Scripts that build scenes:
>> start

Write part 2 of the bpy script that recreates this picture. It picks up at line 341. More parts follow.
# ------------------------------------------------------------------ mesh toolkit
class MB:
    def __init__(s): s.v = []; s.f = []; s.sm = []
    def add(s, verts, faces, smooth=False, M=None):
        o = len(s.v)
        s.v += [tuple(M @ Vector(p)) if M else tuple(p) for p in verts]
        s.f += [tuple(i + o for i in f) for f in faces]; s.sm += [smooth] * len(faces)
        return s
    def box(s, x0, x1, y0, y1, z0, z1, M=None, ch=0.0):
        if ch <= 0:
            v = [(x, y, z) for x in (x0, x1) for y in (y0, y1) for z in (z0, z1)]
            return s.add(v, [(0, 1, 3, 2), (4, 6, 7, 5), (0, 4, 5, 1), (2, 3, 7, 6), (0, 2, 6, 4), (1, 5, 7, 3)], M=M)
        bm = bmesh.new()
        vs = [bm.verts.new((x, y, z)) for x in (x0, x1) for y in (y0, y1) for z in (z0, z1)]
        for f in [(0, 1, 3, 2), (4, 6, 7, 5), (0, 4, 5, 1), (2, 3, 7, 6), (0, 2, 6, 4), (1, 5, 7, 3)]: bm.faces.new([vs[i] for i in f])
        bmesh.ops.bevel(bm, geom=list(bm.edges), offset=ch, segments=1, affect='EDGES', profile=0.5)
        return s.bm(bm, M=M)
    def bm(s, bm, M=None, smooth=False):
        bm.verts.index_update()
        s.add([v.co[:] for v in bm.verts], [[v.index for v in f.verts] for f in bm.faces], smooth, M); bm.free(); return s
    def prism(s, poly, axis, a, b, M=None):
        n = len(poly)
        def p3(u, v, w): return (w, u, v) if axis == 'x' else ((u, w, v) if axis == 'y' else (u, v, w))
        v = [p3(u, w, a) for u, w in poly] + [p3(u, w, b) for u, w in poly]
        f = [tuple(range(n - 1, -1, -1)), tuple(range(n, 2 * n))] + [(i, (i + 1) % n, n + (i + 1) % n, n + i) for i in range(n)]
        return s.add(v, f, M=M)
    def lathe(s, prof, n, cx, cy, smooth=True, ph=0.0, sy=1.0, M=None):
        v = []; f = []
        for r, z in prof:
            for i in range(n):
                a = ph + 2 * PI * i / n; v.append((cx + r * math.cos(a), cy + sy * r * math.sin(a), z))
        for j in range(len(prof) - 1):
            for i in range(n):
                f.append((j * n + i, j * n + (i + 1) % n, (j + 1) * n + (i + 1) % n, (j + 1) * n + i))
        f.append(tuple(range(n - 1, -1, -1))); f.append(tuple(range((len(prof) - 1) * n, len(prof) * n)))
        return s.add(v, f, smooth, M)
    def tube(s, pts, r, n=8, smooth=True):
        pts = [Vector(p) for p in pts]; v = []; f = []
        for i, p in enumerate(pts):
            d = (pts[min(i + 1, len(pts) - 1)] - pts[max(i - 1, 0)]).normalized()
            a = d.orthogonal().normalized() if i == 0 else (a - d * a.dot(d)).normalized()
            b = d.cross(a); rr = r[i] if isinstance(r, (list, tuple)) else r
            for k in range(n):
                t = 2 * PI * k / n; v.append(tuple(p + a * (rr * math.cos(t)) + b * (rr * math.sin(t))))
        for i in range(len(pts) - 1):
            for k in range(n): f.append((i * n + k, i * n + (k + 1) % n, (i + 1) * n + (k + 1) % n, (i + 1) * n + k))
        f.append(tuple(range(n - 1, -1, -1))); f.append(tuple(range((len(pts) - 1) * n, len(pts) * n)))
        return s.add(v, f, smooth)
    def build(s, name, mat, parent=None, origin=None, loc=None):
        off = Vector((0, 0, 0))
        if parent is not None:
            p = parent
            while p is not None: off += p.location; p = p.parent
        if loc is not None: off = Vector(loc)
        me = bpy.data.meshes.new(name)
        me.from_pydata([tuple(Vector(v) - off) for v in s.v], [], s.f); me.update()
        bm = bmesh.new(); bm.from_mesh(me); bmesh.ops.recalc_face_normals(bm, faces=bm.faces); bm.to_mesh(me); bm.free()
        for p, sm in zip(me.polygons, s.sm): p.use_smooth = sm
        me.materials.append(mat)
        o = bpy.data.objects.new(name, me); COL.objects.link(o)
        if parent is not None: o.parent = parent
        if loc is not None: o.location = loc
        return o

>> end
>> start

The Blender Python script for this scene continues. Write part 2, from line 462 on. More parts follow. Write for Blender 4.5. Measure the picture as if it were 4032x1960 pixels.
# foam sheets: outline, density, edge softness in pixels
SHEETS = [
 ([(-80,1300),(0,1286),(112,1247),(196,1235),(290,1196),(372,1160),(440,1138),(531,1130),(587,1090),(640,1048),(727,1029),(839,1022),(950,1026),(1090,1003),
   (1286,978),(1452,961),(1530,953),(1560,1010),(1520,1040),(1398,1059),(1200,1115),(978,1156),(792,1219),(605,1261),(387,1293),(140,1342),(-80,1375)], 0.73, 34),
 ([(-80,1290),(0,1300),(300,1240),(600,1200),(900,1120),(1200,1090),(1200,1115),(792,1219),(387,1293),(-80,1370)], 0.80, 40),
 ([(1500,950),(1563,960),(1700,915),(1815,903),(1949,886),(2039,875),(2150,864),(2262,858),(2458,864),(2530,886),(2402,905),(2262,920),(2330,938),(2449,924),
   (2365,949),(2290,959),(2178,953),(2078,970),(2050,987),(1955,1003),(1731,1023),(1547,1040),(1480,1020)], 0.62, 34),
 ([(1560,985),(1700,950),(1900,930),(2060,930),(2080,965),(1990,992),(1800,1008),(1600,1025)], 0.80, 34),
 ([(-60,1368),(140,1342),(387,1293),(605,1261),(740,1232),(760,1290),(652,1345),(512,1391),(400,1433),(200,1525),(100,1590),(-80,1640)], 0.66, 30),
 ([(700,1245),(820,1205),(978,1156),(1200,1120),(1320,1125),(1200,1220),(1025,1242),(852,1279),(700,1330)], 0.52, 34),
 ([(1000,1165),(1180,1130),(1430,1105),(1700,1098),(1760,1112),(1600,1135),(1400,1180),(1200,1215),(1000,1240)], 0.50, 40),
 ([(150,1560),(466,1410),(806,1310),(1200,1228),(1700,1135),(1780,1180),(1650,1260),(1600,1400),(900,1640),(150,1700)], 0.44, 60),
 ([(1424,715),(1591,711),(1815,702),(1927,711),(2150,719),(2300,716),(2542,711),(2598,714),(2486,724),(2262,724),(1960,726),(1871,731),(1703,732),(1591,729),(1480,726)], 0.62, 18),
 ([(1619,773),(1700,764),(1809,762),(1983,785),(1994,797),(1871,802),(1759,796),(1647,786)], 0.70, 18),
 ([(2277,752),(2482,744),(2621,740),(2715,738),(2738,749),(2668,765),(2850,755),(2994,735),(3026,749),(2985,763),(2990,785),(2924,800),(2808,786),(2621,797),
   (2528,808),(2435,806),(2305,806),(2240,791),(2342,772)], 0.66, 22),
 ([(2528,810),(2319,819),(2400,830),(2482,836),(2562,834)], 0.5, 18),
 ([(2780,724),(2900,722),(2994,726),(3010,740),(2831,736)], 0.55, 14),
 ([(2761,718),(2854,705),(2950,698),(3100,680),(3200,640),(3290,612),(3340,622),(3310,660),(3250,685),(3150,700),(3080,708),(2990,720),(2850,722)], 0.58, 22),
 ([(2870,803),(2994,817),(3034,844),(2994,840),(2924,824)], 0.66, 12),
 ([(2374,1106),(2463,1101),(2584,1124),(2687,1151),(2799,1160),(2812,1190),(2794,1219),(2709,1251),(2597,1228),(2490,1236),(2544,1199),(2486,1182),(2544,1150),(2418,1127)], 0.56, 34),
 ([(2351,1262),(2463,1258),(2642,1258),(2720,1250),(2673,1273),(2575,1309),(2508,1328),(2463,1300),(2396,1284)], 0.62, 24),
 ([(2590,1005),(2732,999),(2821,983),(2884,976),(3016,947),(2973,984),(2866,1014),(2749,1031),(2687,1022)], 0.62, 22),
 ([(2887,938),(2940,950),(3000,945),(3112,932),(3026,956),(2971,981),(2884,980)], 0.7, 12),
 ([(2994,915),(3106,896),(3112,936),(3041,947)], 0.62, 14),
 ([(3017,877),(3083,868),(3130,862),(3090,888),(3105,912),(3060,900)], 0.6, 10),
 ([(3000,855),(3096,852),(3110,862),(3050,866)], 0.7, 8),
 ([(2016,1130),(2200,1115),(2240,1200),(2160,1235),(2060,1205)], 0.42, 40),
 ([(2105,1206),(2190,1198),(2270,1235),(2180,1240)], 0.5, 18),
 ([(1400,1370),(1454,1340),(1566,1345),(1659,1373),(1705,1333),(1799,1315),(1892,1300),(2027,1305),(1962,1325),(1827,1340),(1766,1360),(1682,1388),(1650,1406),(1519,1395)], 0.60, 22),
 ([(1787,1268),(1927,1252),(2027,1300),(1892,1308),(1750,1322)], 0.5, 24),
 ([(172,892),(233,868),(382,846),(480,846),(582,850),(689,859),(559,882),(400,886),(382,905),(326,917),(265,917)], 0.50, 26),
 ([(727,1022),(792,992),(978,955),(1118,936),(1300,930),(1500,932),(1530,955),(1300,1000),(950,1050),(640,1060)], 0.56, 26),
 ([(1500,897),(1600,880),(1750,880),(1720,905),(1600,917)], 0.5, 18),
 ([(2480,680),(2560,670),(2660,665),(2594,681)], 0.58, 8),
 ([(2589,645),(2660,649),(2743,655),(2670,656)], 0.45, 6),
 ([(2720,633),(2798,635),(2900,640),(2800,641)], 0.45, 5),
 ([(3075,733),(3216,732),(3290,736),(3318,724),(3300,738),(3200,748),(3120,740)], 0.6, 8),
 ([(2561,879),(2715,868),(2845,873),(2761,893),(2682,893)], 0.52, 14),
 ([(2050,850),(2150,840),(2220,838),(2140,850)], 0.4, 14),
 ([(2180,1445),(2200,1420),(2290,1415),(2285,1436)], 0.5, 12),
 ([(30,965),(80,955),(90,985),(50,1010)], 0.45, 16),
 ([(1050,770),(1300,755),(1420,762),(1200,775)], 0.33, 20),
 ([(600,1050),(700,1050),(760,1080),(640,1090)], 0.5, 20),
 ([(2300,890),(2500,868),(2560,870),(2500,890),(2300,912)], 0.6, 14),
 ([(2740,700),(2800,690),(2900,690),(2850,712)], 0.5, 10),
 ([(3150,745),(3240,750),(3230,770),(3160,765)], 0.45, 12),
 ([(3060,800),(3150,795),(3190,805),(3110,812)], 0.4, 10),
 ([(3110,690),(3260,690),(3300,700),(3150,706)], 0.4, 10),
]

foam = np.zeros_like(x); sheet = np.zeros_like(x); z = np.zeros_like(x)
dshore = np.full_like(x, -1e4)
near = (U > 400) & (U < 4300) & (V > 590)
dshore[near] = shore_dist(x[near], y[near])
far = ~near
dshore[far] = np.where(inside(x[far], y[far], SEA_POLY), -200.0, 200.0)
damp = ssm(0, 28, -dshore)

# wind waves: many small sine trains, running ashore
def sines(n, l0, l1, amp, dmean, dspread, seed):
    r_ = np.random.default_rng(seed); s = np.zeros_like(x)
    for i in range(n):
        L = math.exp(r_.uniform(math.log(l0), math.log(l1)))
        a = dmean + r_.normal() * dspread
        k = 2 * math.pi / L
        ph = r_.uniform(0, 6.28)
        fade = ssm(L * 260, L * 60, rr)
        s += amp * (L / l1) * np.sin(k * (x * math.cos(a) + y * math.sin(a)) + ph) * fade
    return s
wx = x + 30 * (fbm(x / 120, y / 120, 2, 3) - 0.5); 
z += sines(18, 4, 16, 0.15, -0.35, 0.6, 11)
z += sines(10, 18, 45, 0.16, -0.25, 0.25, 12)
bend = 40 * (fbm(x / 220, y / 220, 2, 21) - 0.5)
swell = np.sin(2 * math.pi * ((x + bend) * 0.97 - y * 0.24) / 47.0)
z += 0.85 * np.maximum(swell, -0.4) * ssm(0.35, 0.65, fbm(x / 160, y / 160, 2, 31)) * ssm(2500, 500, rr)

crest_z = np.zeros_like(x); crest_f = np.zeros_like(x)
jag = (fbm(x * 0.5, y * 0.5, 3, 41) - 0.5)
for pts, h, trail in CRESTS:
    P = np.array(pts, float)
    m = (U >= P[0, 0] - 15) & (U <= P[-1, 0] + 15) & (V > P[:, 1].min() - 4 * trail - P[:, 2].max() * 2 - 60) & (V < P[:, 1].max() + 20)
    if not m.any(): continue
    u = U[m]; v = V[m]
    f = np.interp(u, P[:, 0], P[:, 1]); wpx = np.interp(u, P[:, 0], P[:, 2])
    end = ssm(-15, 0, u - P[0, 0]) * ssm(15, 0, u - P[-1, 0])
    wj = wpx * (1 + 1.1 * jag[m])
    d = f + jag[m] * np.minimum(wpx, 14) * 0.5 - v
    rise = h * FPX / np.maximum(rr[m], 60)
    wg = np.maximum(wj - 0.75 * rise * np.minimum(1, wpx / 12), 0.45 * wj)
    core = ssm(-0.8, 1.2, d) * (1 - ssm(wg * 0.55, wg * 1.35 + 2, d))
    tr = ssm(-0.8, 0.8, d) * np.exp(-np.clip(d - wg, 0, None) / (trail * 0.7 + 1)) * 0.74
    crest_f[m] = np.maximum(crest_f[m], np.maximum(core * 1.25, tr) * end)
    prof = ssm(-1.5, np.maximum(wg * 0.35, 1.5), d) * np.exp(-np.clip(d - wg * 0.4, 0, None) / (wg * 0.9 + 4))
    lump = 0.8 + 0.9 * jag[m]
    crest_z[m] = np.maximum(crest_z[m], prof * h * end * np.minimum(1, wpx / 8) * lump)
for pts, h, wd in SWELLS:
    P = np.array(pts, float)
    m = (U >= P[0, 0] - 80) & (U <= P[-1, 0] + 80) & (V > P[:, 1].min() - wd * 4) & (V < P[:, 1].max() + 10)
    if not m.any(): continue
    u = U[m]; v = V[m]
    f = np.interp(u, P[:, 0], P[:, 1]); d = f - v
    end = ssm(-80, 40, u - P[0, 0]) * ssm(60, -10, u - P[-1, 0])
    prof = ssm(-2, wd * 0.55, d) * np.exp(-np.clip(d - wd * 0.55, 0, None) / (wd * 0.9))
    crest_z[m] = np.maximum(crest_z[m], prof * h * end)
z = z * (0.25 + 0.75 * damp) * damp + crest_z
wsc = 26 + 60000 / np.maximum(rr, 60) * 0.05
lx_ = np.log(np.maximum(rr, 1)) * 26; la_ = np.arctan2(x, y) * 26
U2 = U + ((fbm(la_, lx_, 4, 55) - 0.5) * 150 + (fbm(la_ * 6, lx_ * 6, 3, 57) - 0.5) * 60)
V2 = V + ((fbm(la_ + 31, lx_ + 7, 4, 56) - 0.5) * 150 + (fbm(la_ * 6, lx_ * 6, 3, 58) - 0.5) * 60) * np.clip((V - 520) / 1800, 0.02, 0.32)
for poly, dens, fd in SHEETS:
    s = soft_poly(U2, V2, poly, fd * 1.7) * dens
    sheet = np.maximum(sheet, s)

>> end

Short exercise: Extract lines where the string "follow" occurs.

Output for this exercise:
Write part 2 of the bpy script that recreates this picture. It picks up at line 341. More parts follow.
The Blender Python script for this scene continues. Write part 2, from line 462 on. More parts follow. Write for Blender 4.5. Measure the picture as if it were 4032x1960 pixels.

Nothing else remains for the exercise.